*WORK INSTRUCTIONS*. Exactly the lines from the line holding "What Blender Python" to the line holding "COL = SC.collection", both lines included, are to be echoed; pictures are not.

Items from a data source
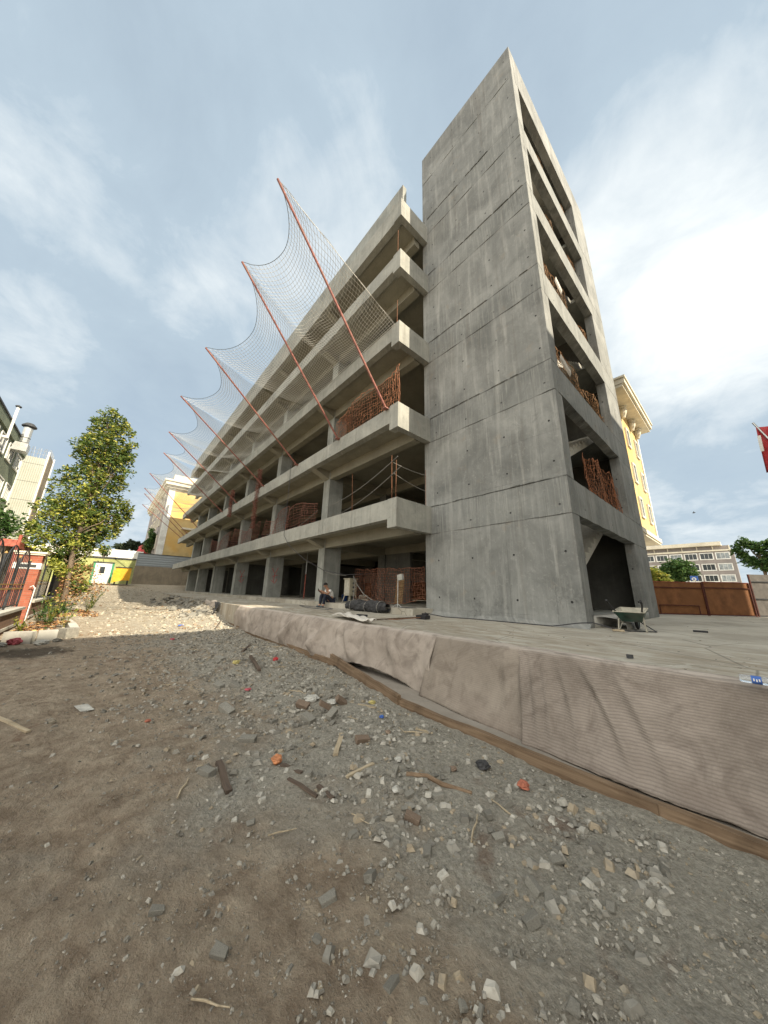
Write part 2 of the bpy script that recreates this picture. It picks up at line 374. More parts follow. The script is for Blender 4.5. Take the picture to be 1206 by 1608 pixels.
def mat_corr(name, c, axis='y', pitch=.2, dirt=(.3, .28, .24), rough=.55, joints=None, metal=.0):
    m, t, b = newmat(name, rough, metal); P = t.pos(); x = t.xyz(P)
    q = {'x': x[0], 'y': x[1], 'z': x[2]}[axis]
    w = t.map(t.m('SINE', t.m('MULTIPLY', q, 2*math.pi/pitch)), -.6, .6)
    n = t.noise(P, .8, 6, .6, .4)
    cc = t.mix(t.map(n, .42, .72, 0, .6), c, dirt)
    cc = t.mix(t.m('MULTIPLY', t.map(w, .3, 0), .35), cc, tuple(k*.55 for k in c))
    if joints:
        jj = t.m('ABSOLUTE', t.m('SUBTRACT', t.m('FRACT', t.m('DIVIDE', x[2], joints)), .5)); cc = t.mix(t.map(jj, .02, .012, 0, .8), cc, tuple(k*.35 for k in c))
    t.l.new(cc, b.inputs['Base Color']); t.l.new(t.bump(w, .7, .03), b.inputs['Normal']); return m
M['rust'] = simple('rusty_red_steel', (.34, .095, .065), .6, .2, .35, 9, .3)
M['pole'] = simple('oxide_red_paint', (.27, .105, .085), .5, .1, .35, 8, .2, (.22, .10, .07))
M['rebar'] = simple('rusty_rebar', (.24, .11, .06), .8, .3, .35, 30, .3)
M['netcord'] = simple('net_cord', (.62, .61, .56), .9, 0, .1, 20, 0)
M['netrope'] = simple('net_rope', (.10, .11, .10), .9, 0, .2, 20, 0)
M['orange'] = simple('orange_mesh_plastic', (.36, .150, .075), .7, 0, .35, 5, 0, (.24, .11, .06))
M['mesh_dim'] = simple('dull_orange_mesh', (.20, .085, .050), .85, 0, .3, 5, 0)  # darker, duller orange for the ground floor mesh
M['orange_old'] = simple('faded_orange_mesh', (.36, .205, .105), .8, 0, .35, 4, 0, (.22, .14, .08))
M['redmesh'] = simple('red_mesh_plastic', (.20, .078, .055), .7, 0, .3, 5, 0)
M['black'] = simple('black_rubber', (.025, .025, .027), .6, 0, .3, 20, .1)
M['cable'] = simple('dark_cable', (.05, .05, .055), .6, 0, .3, 20, 0)
M['greycable'] = simple('grey_hose', (.22, .21, .19), .6, 0, .3, 20, 0)
M['iron'] = simple('black_wrought_iron', (.045, .048, .052), .5, .5, .3, 10, .1)
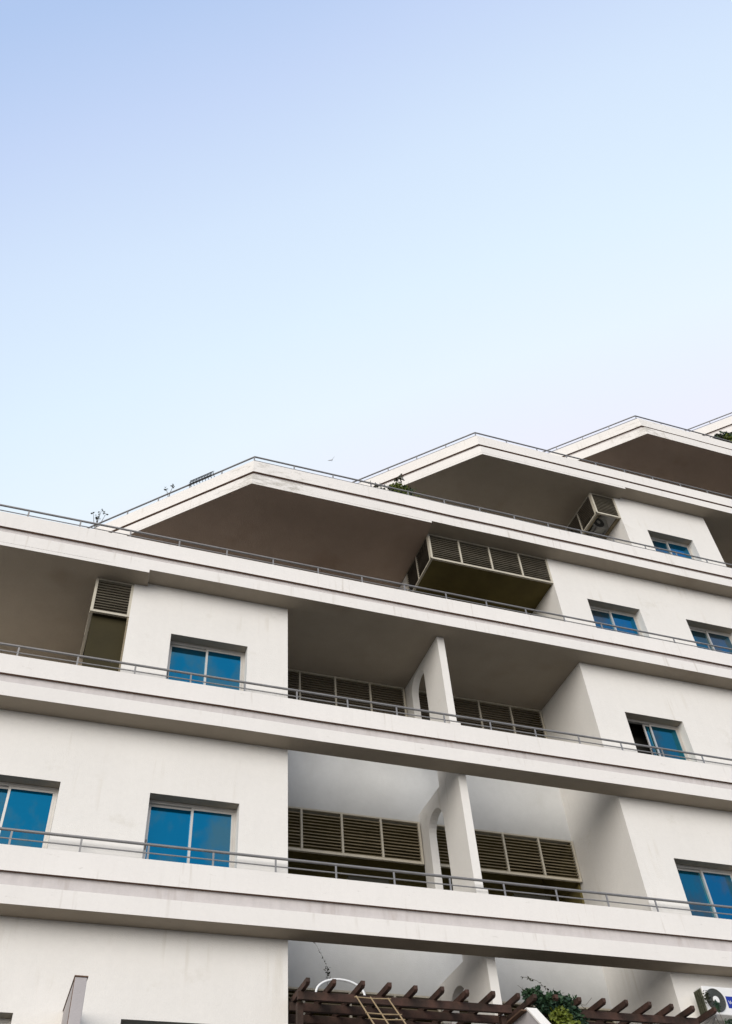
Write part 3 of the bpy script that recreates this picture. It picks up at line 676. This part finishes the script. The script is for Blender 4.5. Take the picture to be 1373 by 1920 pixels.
plant('shrub', (18.4, 13.0, 22.06), 'bushy dark green shrub on the top parapet at the right edge', 'shrub',
      [((18.05, 12.97, 22.55), (.25, .15, .12), 260, 2), ((18.4, 13.0, 22.75), (.3, .2, .22), 420, 0), ((18.9, 13.0, 22.8), (.4, .2, .28), 420, 0), ((18.4, 12.9, 22.5), (.45, .15, .12), 300, 1), ((17.85, 12.95, 22.45), (.12, .08, .07), 70, 0), ((18.5, 12.95, 22.4), (.5, .1, .15), 260, 2)], LM, .10, [])
# drying rack hooked on the upper railing
t = thing('drying_rack', (1.9, 13.6, 16.05), 'black wire drying rack hooked on the sloping upper railing', 'rack')
m = MB(); A0, A1 = Vector((1.75, 14.03, 0)), Vector((2.18, 13.60, 0))
for off, z in ((0, 16.32), (-.02, 16.25), (-.04, 16.17), (-.06, 16.09)):
    o = Vector((off*.7, off*.7, 0)); m.tube([A0+o+Vector((0, 0, z)), A1+o+Vector((0, 0, z))], .010, 6)
m.build('frame', M['iron'], t)
for k in range(9):
    p = A0.lerp(A1, k/8); m = MB(); m.tube([p+Vector((.02, .0, 16.34)), p+Vector((.0, -.03, 16.24)), p+Vector((.03, -.06, 16.07))], .008, 5); m.build('rung', M['iron'], t)

# bird
bp = Vector((22.43, 60.0, 78.3))*1.9
m = MB(); ra, ua = rt, up
def bq(a, b, c=0.0): return bp+ra*a+ua*b+fw*c
m.tube([bq(-.10, -.32), bq(-.03, -.12), bq(.05, .10), bq(.10, .26)], [.02, .08, .07, .02], 8)
for sg, tip in ((-1, (-1.0, -.18)), (1, (.55, .75))):
    t1 = (tip[0]*.5, tip[1]*.5+(.05 if sg > 0 else -.06))
    m.add([bq(-.06, -.10), bq(.05, .10), bq(t1[0]+.03, t1[1]+.10), bq(t1[0]-.03, t1[1]-.10), bq(*tip), bq(0, 0, -.06)], [(0, 1, 2, 3), (3, 2, 4), (0, 3, 5), (5, 2, 1)])
tag(m.build('bird', M['bird'], base=bp, fixn=False), 'tiny pale bird gliding in the sky above the second prow', 'bird')
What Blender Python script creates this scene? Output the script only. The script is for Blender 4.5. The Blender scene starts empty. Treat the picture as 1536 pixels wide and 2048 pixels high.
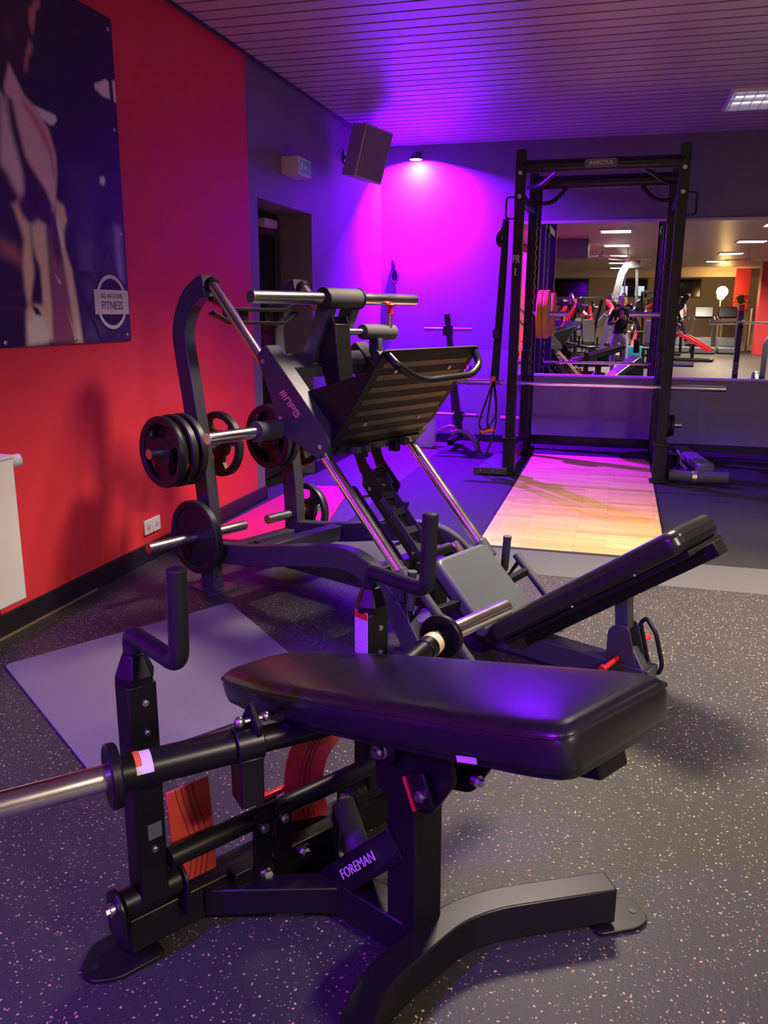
import bpy, bmesh, math, random
import numpy as np
from mathutils import Vector, Matrix
R = math.radians
PI = math.pi
random.seed(4)
SC = bpy.context.scene
COL = SC.collection

# ------------------------------------------------------------------ camera
YAW, PITCH, ROLL, FPX, CAMZ = .2699, .2385, .0064, 1660.3, 1.36
cyw, syw, cpt, spt = math.cos(YAW), math.sin(YAW), math.cos(PITCH), math.sin(PITCH)
fwd = Vector((-syw*cpt, cyw*cpt, -spt))
rt0 = Vector((cyw, syw, 0)); up0 = rt0.cross(fwd)
rt = math.cos(ROLL)*rt0 + math.sin(ROLL)*up0
up = -math.sin(ROLL)*rt0 + math.cos(ROLL)*up0
cd = bpy.data.cameras.new('camera'); cam = bpy.data.objects.new('camera', cd); COL.objects.link(cam)
cd.sensor_fit = 'VERTICAL'; cd.sensor_height = 36; cd.sensor_width = 27
cd.lens = FPX/2048*36; cd.clip_start = .02; cd.clip_end = 80
cam.matrix_world = Matrix(((rt.x, up.x, -fwd.x, 0), (rt.y, up.y, -fwd.y, 0), (rt.z, up.z, -fwd.z, CAMZ), (0, 0, 0, 1)))
SC.camera = cam
SC.view_settings.view_transform = 'Standard'; SC.view_settings.look = 'None'
SC.view_settings.gamma = 1; SC.view_settings.exposure = 0.0
SC.view_settings.use_curve_mapping = False
w = bpy.data.worlds.new('world'); SC.world = w; w.use_nodes = True
w.node_tree.nodes['Background'].inputs[0].default_value = (.5, .42, .55, 1)
w.node_tree.nodes['Background'].inputs[1].default_value = .008

# lamp powers
VIOLET = (.20, .001, 1.0); VIOLET_W = 2300
WARM = (1.0, .83, .64)
TROFFERS = [  # x, y, watts
    (2.75, -.30, 250), (-.22, -1.05, 12), (-.22, 4.05, 130), (2.75, 3.60, 340), (2.75, -4.2, 190), (-.22, -4.9, 190), (2.8, -8.4, 200), (-.22, -8.9, 200),
    (2.8, -12.2, 200), (-.22, -12.7, 200), (-.22, -16.0, 220), (5.8, -4.2, 140), (5.8, -10.4, 200)]

# ------------------------------------------------------------------ materials
def mat(name, col, rough=.5, metal=0., spec=.5, noise=0., nscale=30, bump=0., emit=None, es=0., coat=0.):
    m = bpy.data.materials.new(name); m.use_nodes = True
    nt = m.node_tree; b = nt.nodes['Principled BSDF']
    b.inputs['Base Color'].default_value = (*col, 1); b.inputs['Roughness'].default_value = rough
    b.inputs['Metallic'].default_value = metal; b.inputs['Specular IOR Level'].default_value = spec
    b.inputs['Coat Weight'].default_value = coat
    if emit: b.inputs['Emission Color'].default_value = (*emit, 1); b.inputs['Emission Strength'].default_value = es
    tc = nt.nodes.new('ShaderNodeTexCoord'); n = nt.nodes.new('ShaderNodeTexNoise')
    n.inputs['Scale'].default_value = nscale; n.inputs['Detail'].default_value = 4
    nt.links.new(tc.outputs['Object'], n.inputs['Vector'])
    mr = nt.nodes.new('ShaderNodeMapRange'); mr.inputs[3].default_value = max(.02, rough-.06-noise*.3); mr.inputs[4].default_value = min(1, rough+.06+noise*.3)
    nt.links.new(n.outputs[0], mr.inputs[0]); nt.links.new(mr.outputs[0], b.inputs['Roughness'])
    if noise:
        mx = nt.nodes.new('ShaderNodeMix'); mx.data_type = 'RGBA'
        mx.inputs[6].default_value = (*[c*(1-noise) for c in col], 1); mx.inputs[7].default_value = (*[min(1, c*(1+noise)) for c in col], 1)
        nt.links.new(n.outputs[0], mx.inputs[0]); nt.links.new(mx.outputs[2], b.inputs['Base Color'])
    if bump:
        bp = nt.nodes.new('ShaderNodeBump'); bp.inputs['Strength'].default_value = bump; bp.inputs['Distance'].default_value = .002
        nt.links.new(n.outputs[0], bp.inputs['Height']); nt.links.new(bp.outputs[0], b.inputs['Normal'])
    return m
def nodes(m): return m.node_tree.nodes, m.node_tree.links, m.node_tree.nodes['Principled BSDF']

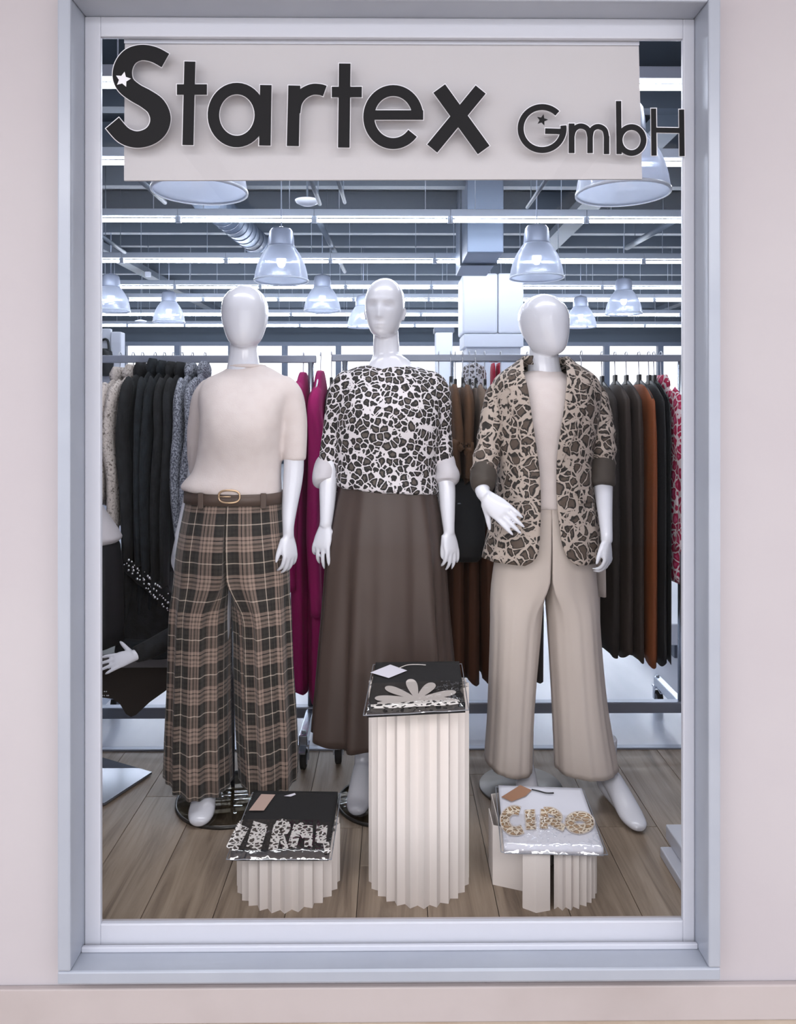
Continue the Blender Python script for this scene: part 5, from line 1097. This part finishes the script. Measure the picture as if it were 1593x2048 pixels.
# right pedestal: folded paper with a flat wing
zR = .19; cR = (P(1116, 1760, 2.115).x, 2.115)
pr = thing('paper_pedestal', 'short cream paper pedestal with a flat side wing at front right', 'pedestal', Vector((cR[0], cR[1], 0)), 'pleated paper pedestals')
mk('pleated_half', pleated(cR, .104, .090, 16, 0, zR-.022, 1.0, -95, 108, seed=3), M_paper, pr, smooth=False)
A, B, C_ = Vector((P(1046, 1835, 2.02).x, 2.02, 0)), Vector((P(1073, 1835, 2.0).x, 2.0, 0)), Vector((P(1101, 1835, 2.01).x, 2.01, 0))
mk('front_flap', thicken(loft([[p+Vector((0, 0, z)) for p in (A, B, C_, C_+Vector((.006, .05, 0)))] for z in (0, zR-.022)], closed=False), .002), M_paper, pr, smooth=False)
E, G_ = Vector((P(986, 1778, 2.12).x, 2.12, 0)), Vector((P(1047, 1790, 2.09).x, 2.09, 0))
mk('side_wing', thicken(loft([[E+Vector((-.0, .09, z)), E+Vector((0, 0, z)), G_+Vector((0, 0, z)), A+Vector((0, .004, z))] for z in (0, zR-.022)], closed=False), .002), M_paper, pr, smooth=False)
mk('back_wing', thicken(loft([[E+Vector((.02, .02, z)), E+Vector((.02, .17, z)), E+Vector((.12, .2, z))] for z in (0, zR-.022)], closed=False), .002), M_paper, pr, smooth=False)
t, f = package('packed_shirt', 'white shirt in plastic with gold leopard letters on the right pedestal', [(1003, 1696), (1216, 1701), (1168, 1573), (992, 1567)], zR, M_whitecloth, .021, 3)
def outlined(strokes):
    printed('letter_outline', t, zR, [ribbon(p, w_+2.2, c_, m_) for p, w_, c_, m_ in strokes], M_creamprint, .0008)
    printed('letter_print', t, zR, [ribbon(p, w_, c_, m_) for p, w_, c_, m_ in strokes], M_leo_gold, .0018)
outlined([([(1040, 1622), (1025, 1620), (1012, 1631), (1011, 1646), (1020, 1659), (1034, 1662), (1046, 1658)], 8, False, 4)])
outlined([([(1060, 1619), (1063, 1659)], 9, False, 1)])
outlined([([(1090, 1618), (1088, 1657)], 7, False, 1), ([(1088, 1621), (1105, 1622), (1118, 1632), (1114, 1641), (1094, 1642)], 6, False, 4), ([(1103, 1643), (1116, 1650), (1130, 1656)], 6, False, 3)])
outlined([(arc(1160, 1645, 20, 13, 0, 350, 30), 8.5, True, 1)])
tag(t, zR, [(1041, 1570), (1064, 1580), (1052, 1592), (1024, 1603), (1003, 1594)], M_tagbrown, label='brown card tag')
mk('tag_cord', tube([Pz(1064, 1579, zR+.006), Pz(1078, 1582, zR+.006), Pz(1093, 1586, zR+.006), Pz(1108, 1586, zR+.005)], .0022, 8, smooth=4), M_black, t)

# white stepped plinth at the right window corner
t = thing('stepped_plinth', 'white stepped plinth corner at the lower right window edge', 'plinth', Vector((1.0, 2.12, 0)))
mk('lower_step', bevbox(.806, 1.3, 1.95, 2.25, 0, .03, .004), M_white_frame, t, smooth=False)
mk('upper_step', bevbox(.838, 1.3, 1.95, 2.29, .03, .075, .004), M_white_frame, t, smooth=False)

*THE SOLUTION*.
What Blender Python script creates this scene? Output the script only. The script is for Blender 4.5. The Blender scene starts empty. Treat the picture as 1536 pixels wide and 2048 pixels high.
import bpy, bmesh, math, random
import numpy as np
from mathutils import Vector, Matrix
R = math.radians
PI = math.pi
random.seed(4)
SC = bpy.context.scene
COL = SC.collection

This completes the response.